→ **Task input**
════════════════════
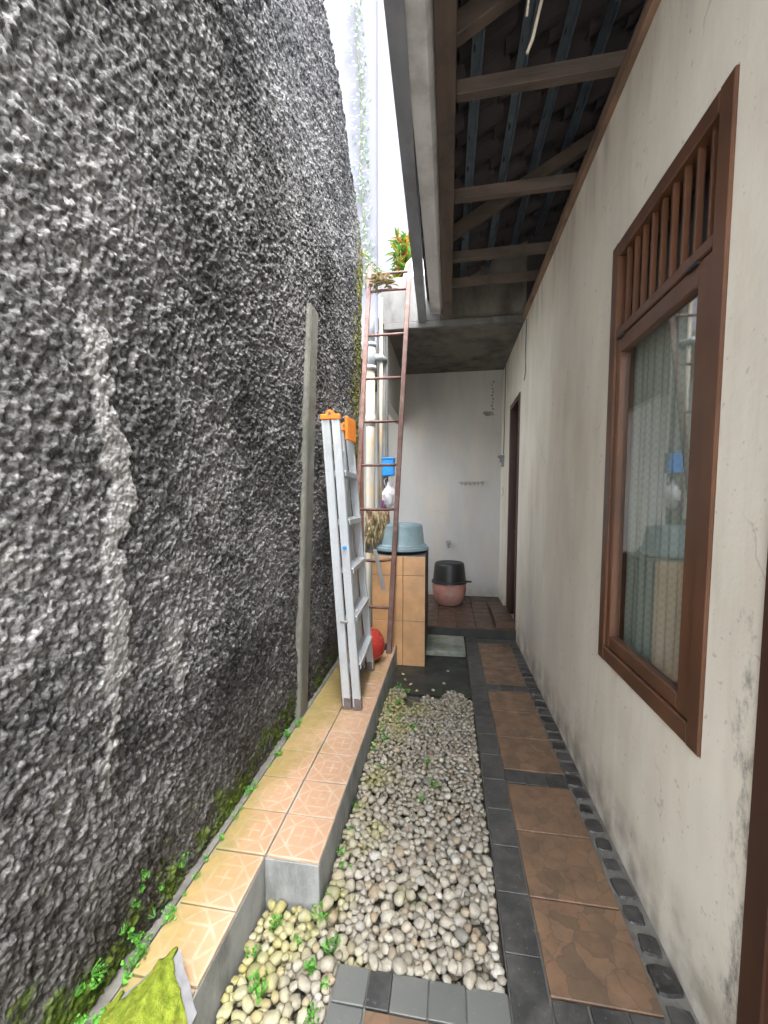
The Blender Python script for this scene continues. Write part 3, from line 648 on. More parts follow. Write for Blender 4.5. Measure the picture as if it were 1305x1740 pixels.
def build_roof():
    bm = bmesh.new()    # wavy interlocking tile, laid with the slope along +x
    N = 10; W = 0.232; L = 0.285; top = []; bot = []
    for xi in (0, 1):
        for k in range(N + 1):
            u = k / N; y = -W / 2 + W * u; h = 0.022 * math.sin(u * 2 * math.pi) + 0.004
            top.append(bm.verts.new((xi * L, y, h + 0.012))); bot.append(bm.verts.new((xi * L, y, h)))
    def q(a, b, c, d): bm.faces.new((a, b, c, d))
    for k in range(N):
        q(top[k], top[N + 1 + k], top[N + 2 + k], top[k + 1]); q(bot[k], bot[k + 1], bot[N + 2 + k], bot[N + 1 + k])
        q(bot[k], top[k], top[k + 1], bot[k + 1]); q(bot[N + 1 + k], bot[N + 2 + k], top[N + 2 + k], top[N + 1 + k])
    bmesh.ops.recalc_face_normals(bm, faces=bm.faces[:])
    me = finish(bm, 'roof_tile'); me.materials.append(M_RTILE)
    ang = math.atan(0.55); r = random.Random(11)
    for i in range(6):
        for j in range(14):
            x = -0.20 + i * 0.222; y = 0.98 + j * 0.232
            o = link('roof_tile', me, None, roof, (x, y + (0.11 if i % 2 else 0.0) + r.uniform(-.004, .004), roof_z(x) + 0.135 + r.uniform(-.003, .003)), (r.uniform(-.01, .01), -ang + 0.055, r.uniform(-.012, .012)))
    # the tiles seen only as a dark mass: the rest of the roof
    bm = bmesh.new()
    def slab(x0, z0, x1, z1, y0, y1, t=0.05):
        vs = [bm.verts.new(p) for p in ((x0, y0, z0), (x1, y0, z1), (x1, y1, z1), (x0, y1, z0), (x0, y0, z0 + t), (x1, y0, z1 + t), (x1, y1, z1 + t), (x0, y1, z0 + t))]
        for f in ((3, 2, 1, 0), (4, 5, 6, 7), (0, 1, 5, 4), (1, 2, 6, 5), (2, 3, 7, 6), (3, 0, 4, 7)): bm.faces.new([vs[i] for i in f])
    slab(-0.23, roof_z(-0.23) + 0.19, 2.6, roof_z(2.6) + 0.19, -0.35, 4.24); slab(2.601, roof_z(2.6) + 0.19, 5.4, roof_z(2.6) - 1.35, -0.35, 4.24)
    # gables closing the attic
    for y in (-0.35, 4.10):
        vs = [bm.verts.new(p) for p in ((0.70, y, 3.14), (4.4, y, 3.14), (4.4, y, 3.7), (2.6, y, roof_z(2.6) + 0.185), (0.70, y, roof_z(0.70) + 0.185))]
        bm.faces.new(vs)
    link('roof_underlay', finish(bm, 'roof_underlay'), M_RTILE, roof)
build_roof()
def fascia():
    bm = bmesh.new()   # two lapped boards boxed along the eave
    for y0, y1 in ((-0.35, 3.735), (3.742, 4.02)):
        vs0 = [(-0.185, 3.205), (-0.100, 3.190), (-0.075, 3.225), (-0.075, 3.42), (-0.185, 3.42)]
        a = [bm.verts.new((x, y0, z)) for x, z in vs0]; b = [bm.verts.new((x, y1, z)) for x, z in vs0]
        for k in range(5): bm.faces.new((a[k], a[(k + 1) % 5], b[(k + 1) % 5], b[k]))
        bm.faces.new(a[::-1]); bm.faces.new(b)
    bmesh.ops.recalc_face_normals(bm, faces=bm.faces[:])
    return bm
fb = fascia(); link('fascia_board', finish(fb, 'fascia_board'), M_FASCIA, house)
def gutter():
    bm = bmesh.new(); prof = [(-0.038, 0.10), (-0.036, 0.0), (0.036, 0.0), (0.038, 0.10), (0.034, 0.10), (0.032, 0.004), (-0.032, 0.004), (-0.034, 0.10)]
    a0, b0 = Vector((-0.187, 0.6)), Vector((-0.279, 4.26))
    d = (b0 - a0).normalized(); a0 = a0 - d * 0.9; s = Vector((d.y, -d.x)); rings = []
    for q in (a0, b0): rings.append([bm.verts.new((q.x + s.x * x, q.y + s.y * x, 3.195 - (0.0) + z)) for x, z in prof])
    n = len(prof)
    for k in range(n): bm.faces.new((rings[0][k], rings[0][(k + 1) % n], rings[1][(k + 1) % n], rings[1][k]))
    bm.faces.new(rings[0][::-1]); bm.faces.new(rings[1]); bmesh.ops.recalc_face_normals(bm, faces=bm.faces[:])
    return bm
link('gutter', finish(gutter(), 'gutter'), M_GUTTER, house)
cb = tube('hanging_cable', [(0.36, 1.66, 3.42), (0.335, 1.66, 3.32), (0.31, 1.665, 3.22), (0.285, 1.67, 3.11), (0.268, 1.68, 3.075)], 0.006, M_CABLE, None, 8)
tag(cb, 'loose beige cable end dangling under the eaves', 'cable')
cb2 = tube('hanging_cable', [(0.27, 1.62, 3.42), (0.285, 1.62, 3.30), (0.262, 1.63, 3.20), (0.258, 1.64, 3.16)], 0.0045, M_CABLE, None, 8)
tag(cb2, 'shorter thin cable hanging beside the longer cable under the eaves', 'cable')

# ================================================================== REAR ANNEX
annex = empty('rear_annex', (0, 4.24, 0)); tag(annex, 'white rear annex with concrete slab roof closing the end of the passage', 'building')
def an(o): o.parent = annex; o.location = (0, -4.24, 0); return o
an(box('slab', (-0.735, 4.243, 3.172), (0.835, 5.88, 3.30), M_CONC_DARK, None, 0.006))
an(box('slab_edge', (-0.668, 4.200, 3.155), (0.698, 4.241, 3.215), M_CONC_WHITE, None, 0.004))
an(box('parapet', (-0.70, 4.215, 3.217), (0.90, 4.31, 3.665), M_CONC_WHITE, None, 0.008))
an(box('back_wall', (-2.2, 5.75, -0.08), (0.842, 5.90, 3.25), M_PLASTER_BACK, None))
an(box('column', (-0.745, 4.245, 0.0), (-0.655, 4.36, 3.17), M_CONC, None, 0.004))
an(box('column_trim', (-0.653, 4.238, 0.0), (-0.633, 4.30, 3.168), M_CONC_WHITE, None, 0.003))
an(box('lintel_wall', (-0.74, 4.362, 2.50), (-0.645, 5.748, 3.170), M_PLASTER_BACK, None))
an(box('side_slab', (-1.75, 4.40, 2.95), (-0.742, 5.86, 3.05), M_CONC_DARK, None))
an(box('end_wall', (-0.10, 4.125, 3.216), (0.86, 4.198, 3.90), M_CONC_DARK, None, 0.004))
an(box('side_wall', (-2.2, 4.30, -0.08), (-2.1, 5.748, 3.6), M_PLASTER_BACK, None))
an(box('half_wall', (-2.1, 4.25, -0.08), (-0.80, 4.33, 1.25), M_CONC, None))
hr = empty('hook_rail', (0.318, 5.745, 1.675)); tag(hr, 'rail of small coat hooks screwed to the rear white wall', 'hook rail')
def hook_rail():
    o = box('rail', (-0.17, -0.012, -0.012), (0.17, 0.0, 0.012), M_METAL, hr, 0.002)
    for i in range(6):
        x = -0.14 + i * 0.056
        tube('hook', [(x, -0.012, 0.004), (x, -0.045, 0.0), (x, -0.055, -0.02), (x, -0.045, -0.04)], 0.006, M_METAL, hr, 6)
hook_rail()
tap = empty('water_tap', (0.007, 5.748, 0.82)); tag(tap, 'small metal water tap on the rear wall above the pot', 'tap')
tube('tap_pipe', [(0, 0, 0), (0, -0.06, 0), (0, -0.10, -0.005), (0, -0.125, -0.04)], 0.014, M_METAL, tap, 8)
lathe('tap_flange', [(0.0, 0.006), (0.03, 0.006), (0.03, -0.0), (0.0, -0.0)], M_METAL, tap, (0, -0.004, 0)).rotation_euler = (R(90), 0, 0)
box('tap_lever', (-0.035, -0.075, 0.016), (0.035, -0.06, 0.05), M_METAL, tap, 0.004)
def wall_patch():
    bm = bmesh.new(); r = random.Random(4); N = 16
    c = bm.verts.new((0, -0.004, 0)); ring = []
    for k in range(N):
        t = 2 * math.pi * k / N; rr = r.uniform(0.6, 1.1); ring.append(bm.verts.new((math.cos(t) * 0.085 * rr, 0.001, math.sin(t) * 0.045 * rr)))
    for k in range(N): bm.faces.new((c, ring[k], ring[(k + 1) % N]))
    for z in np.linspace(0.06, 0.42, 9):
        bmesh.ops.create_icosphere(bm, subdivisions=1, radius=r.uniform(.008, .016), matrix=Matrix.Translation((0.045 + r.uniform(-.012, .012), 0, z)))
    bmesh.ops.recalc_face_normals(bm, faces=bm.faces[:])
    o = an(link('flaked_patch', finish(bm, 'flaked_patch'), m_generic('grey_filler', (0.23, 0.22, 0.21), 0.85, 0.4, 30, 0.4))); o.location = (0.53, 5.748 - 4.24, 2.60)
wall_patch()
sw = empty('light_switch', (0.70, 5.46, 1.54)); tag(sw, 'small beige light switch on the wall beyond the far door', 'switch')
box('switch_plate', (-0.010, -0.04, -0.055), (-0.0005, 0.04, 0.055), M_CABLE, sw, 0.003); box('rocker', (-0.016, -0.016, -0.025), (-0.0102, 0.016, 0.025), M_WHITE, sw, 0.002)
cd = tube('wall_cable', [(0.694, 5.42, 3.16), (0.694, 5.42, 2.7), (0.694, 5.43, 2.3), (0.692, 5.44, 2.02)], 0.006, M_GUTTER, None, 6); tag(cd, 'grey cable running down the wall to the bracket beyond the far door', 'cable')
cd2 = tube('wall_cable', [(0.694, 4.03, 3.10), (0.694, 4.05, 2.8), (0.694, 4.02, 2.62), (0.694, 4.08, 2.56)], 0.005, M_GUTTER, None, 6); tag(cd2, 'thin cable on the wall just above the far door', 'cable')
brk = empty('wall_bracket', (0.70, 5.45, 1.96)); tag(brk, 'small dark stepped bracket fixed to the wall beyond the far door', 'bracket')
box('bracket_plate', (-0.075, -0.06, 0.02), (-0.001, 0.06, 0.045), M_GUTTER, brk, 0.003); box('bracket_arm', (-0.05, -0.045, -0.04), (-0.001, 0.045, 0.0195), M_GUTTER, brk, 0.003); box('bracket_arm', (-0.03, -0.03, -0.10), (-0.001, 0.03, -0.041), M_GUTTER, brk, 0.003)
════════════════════
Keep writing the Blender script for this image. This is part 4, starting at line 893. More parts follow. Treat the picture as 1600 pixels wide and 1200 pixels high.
════════════════════
→ **Short task**
Look back at the entries above and repeat, unchanged, every line from the line holding "3.170), M_PLASTER_BACK, None))" through the line holding "M_CONC_DARK, None, 0.004))".

→ **Result of the task**
an(box('lintel_wall', (-0.74, 4.362, 2.50), (-0.645, 5.748, 3.170), M_PLASTER_BACK, None))
an(box('side_slab', (-1.75, 4.40, 2.95), (-0.742, 5.86, 3.05), M_CONC_DARK, None))
an(box('end_wall', (-0.10, 4.125, 3.216), (0.86, 4.198, 3.90), M_CONC_DARK, None, 0.004))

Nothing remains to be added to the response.